Over the last several years, an international consensus has developed on need to reform the antiquated settlement rate system. This system dates back over 100 years to the age of the telegraph and historically served as the mechanism for national monopoly telecommunications carriers to set international settlement rates. The ITU and other international organizations have devoted considerable effort to studying settlement rate reform. We have worked closely with foreign countries in these efforts and will continue to do so. We encourage our friends overseas to move forward with us to reform the settlement rate system because it is an integral part of a successful transition to the post-WTO world. We are convinced that a multilateral solution is the best way to reform and we have pledged in the Report & Order we adopt today to reconsider these benchmarks should such a satisfactory multilateral solution be reached.

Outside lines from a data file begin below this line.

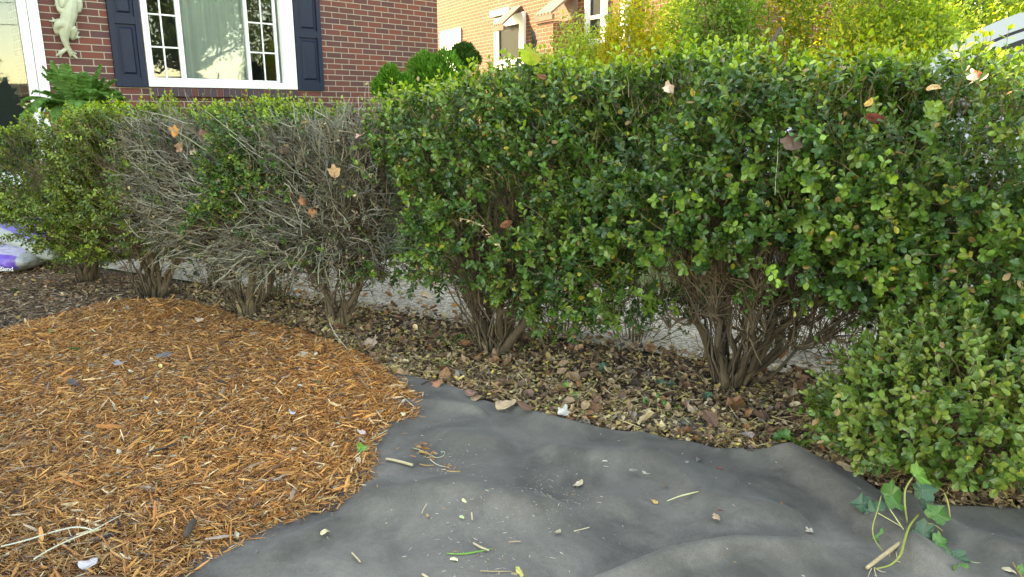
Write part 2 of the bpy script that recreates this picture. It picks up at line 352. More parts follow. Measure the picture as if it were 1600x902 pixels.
# landscape fabric
m, t, p = mat('landscape_fabric')
tc = N(t, 'ShaderNodeTexCoord')
n1 = N(t, 'ShaderNodeTexNoise', i_Scale=3.2, i_Detail=9.0, i_Roughness=.62, i_Distortion=.6); n2 = N(t, 'ShaderNodeTexNoise', i_Scale=420.0, i_Detail=3.0)
n3 = N(t, 'ShaderNodeTexNoise', i_Scale=38.0, i_Detail=8.0, i_Roughness=.8, i_Distortion=1.2)
for n in (n1, n2, n3): t.links.new(tc.outputs['Object'], n.inputs['Vector'])
r = N(t, 'ShaderNodeValToRGB'); r.color_ramp.elements[0].position = .3; r.color_ramp.elements[0].color = (.034, .031, .028, 1); r.color_ramp.elements[1].position = .68; r.color_ramp.elements[1].color = (.178, .160, .141, 1)
t.links.new(n1.outputs['Fac'], r.inputs[0])
r2 = N(t, 'ShaderNodeMapRange'); r2.inputs['From Min'].default_value = .3; r2.inputs['From Max'].default_value = .7; r2.inputs['To Min'].default_value = .8; r2.inputs['To Max'].default_value = 1.2
t.links.new(n2.outputs['Fac'], r2.inputs['Value'])
r3 = N(t, 'ShaderNodeMapRange'); r3.inputs['From Min'].default_value = .3; r3.inputs['From Max'].default_value = .75; r3.inputs['To Min'].default_value = .82; r3.inputs['To Max'].default_value = 1.2
t.links.new(n3.outputs['Fac'], r3.inputs['Value'])
ml = N(t, 'ShaderNodeMath', operation='MULTIPLY'); t.links.new(r2.outputs[0], ml.inputs[0]); t.links.new(r3.outputs[0], ml.inputs[1])
sc = N(t, 'ShaderNodeVectorMath', operation='SCALE'); t.links.new(r.outputs[0], sc.inputs[0]); t.links.new(ml.outputs[0], sc.inputs['Scale'])
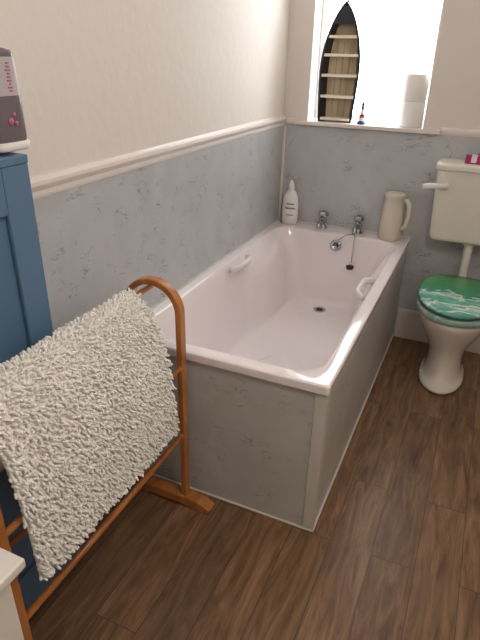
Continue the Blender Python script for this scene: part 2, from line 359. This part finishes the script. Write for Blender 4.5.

Today, the Commission is saying that the solution to financing the global communications network cannot be an ever escalating subsidy from American consumers to foreign telephone companies. We are also saying that the global network must be built, and the only way to do so is by following the same laws of competition and market financing that apply everywhere. In 1996, the total net outpayment from US carriers to foreign carriers was $5.4 billion. Over 70% of this outpayment represents a subsidy from US consumers to foreign telecommunications carriers.

Whether we are talking about termination for domestic or international services, there are certain principles that are constant. The principles governing competition in telecommunications, like the laws of physics, are the same whether one is in South Dakota or South Korea. In last year's Telecommunications Act, Congress set forth a number of principles to guide the introduction of competition for local telephone service. Among these principles was the requirement that prices for competitors to interconnect to the incumbent local exchange companies' networks be cost-based and nondiscriminatory. International settlement rates are simply a specialized form of interconnection involving services that cross national borders. The benchmarks we adopt today provide a framework to foster competition in international services by promoting cost-based and nondiscriminatory pricing for international termination services. They also take into account the needs of developing countries by giving carriers from such countries a higher benchmark and a significantly longer period of time to meet their benchmark.

Consumers around the world will receive higher quality service, more service options, and lower rates as settlement rates are reduced to a more cost-based level. Settlement rate reform will also benefit every carrier that provides international services by stimulating growth for international services. The current accounting rate system suppresses global demand by contributing to inflated international calling prices. As settlement rates, and in turn calling prices, are reduced, demand for international services will be stimulated. More importantly, settlement rate reform is essential if carriers that currently benefit from and rely on artificially high settlement rates are to remain viable. Without settlement rate reform, these carriers face being marginalized by a global telecommunications market that will increasingly bypass artificially high-cost routes, either by least-cost routing practices such as call-back, refile and reorigination, or technological innovation such as Internet telephony (which is not subject to the settlement rate system). Only the discipline of a competitive markets can attract the stores of global capital needed to build the global information infrastructure.